Sem o conhecimento do desalinhamento entre a existência interior e a existência exterior, é difícil compreender os motivos pelos quais é tão forte, mais do que em quaisquer outras épocas, a necessidade de refletir e de investigar os fins do nosso ser indivíduos em um mundo tecnologicamente domesticado, mas não menos enigmático.

Nesse sentido, o eu-global não é só a conjunção entre o próximo e o distante, mas também entre o interior e o exterior, entre o "fim" do homem e o "fim" do mundo no qual ele vive.
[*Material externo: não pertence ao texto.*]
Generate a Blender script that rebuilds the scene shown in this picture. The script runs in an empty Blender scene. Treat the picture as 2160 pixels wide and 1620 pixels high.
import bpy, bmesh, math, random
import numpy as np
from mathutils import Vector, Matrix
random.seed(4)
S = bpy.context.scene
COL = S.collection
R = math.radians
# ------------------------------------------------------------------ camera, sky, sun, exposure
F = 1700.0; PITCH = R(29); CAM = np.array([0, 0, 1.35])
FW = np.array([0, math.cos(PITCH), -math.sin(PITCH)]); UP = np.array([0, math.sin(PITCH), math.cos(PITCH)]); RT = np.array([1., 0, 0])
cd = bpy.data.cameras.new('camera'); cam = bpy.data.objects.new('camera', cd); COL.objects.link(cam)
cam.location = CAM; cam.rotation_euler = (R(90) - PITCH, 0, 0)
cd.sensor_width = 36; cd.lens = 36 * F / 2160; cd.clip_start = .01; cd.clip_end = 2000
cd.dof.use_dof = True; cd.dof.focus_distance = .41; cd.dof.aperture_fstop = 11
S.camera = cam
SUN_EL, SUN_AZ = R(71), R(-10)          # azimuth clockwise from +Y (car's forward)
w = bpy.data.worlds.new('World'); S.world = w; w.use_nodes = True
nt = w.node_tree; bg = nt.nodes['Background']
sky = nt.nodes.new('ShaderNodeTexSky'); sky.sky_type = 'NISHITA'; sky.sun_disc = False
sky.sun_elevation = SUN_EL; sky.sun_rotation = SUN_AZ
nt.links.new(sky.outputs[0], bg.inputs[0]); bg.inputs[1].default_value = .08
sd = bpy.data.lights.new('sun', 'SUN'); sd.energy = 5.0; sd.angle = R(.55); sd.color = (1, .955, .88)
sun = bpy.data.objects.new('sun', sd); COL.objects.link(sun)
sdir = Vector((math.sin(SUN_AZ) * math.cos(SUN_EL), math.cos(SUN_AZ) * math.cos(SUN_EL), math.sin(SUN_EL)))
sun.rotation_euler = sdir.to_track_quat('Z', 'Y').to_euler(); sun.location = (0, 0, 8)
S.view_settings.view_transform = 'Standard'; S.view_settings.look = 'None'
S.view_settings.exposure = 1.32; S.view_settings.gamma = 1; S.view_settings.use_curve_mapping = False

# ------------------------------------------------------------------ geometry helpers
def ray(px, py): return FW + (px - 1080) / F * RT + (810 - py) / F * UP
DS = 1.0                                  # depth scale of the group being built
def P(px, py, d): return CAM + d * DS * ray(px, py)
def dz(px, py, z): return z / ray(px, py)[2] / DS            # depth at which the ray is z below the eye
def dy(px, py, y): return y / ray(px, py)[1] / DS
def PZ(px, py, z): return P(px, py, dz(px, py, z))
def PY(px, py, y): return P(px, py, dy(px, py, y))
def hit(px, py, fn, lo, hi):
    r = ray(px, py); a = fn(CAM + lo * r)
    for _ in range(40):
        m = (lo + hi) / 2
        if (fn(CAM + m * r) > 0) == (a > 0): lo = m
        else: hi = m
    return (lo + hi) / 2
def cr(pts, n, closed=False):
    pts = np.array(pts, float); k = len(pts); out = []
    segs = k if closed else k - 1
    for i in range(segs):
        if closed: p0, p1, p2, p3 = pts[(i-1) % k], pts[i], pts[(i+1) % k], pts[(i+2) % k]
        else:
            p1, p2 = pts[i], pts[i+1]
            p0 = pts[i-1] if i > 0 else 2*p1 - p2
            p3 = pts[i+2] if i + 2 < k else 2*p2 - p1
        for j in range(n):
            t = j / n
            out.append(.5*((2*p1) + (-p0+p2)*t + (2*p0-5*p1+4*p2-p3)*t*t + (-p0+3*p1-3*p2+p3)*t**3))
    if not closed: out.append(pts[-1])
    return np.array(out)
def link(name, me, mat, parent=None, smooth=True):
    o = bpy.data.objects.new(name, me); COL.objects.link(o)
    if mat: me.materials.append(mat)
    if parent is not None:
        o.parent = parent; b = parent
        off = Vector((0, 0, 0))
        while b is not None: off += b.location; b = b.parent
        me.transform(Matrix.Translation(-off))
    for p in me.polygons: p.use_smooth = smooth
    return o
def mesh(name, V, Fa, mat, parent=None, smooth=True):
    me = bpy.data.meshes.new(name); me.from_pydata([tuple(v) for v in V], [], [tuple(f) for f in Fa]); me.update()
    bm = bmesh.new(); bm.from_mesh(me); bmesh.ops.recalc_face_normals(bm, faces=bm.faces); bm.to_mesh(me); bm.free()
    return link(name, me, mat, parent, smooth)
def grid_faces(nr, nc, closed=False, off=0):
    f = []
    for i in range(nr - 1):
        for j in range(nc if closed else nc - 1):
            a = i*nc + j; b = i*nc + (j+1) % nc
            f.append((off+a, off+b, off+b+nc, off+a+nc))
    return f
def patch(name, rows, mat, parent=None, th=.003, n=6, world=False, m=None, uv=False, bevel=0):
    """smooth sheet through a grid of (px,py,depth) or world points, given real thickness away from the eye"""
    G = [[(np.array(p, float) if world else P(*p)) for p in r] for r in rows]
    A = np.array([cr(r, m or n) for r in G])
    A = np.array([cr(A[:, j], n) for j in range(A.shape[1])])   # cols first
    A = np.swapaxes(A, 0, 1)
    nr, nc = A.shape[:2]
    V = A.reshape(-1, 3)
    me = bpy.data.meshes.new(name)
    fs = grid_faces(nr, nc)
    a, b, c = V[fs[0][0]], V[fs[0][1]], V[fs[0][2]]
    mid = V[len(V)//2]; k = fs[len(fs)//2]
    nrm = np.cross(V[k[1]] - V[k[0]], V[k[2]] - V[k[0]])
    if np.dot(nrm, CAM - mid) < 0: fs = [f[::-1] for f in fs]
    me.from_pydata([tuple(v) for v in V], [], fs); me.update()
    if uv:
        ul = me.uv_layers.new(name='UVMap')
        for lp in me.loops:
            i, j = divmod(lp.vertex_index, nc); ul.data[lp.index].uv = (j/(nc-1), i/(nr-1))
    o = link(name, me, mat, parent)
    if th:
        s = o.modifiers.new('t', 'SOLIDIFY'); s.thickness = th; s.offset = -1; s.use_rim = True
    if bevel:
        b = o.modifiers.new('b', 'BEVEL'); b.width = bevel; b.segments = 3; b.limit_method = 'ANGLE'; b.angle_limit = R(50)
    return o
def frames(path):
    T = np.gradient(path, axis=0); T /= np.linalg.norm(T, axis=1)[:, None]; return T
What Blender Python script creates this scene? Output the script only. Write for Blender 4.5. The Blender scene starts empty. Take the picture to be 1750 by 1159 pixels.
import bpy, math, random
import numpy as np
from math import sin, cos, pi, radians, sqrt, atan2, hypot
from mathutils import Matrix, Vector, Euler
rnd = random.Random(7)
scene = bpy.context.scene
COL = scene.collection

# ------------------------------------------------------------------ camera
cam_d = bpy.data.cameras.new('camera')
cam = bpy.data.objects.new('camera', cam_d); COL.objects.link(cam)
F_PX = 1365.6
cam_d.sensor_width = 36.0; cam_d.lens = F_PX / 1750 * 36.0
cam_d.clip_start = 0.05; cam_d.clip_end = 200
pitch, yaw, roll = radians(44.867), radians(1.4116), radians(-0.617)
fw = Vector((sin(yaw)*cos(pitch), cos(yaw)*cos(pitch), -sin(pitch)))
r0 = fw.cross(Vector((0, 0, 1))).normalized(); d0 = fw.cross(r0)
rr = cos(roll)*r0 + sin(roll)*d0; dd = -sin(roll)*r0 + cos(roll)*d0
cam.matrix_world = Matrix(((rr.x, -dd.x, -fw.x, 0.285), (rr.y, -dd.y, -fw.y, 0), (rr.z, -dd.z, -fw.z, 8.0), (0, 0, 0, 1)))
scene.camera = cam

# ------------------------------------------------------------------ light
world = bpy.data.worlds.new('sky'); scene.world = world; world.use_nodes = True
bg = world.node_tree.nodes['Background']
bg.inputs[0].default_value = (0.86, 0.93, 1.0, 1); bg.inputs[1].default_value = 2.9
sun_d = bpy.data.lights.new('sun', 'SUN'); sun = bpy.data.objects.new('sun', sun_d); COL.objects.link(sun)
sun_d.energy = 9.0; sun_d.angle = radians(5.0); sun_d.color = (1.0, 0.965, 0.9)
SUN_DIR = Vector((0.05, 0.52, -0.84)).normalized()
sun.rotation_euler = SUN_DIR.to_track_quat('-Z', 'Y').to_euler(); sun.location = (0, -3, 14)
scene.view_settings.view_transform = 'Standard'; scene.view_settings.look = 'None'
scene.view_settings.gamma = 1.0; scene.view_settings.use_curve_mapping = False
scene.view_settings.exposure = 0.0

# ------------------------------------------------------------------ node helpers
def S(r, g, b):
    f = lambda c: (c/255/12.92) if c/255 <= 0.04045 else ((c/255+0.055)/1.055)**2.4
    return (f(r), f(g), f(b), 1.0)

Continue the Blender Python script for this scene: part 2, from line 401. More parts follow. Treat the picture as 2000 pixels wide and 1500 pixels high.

É é justamente daí, do sentir-se movido por um peso tão pouco sustentável, que aflora um sentimento diferente por uma mudança de vida e de perspectiva com relação a uma nova ordem de valores e de referências. Sente-se a necessidade de palavras que expliquem a vida que vem pela frente, a solidão e o sofrimento do outro, em uma visão que restitua significado à vida e ao estar juntos.

Há uma parte importante da sociedade, de voz inaudível, que exprime um anseio de renovação e de redenção, mas que precisa de instrumentos reais para criar as ideias, para buscar novos lugares para se encontrar. Cresce a demanda por um novo pacto que permita se conhecer, se entender, colaborar, se integrar reciprocamente e sem homologações, sem perdas de identidade.

Um "novo início", onde o sentido do projeto não esteja apenas nas regras escritas, mas também no sentir comum de um pertencimento, que obtenha força do desejo de se dirigir não só ao lucro, mas também ao bem da comunidade.

É justamente a partir dessas culturas que pode ser recuperado o eu-solidário. Por esses motivos, a política continua definindo um traço específico da natureza humana, que não perdeu a sua natureza social, mas, ao contrário, está em busca de uma nova dimensão do estar juntos, onde a liberdade do indivíduo aumente e se reforce em um sistema de valores e de solidariedade inteligente.

Se o ser humano continua sendo um animal político é porque a tecnologia não o torna capaz, contudo, de ser suficiente a si mesmo, e só pode sobreviver se se unir aos seus semelhantes dentro de um projeto e de uma trama dotada de sentido, que é precisamente a história.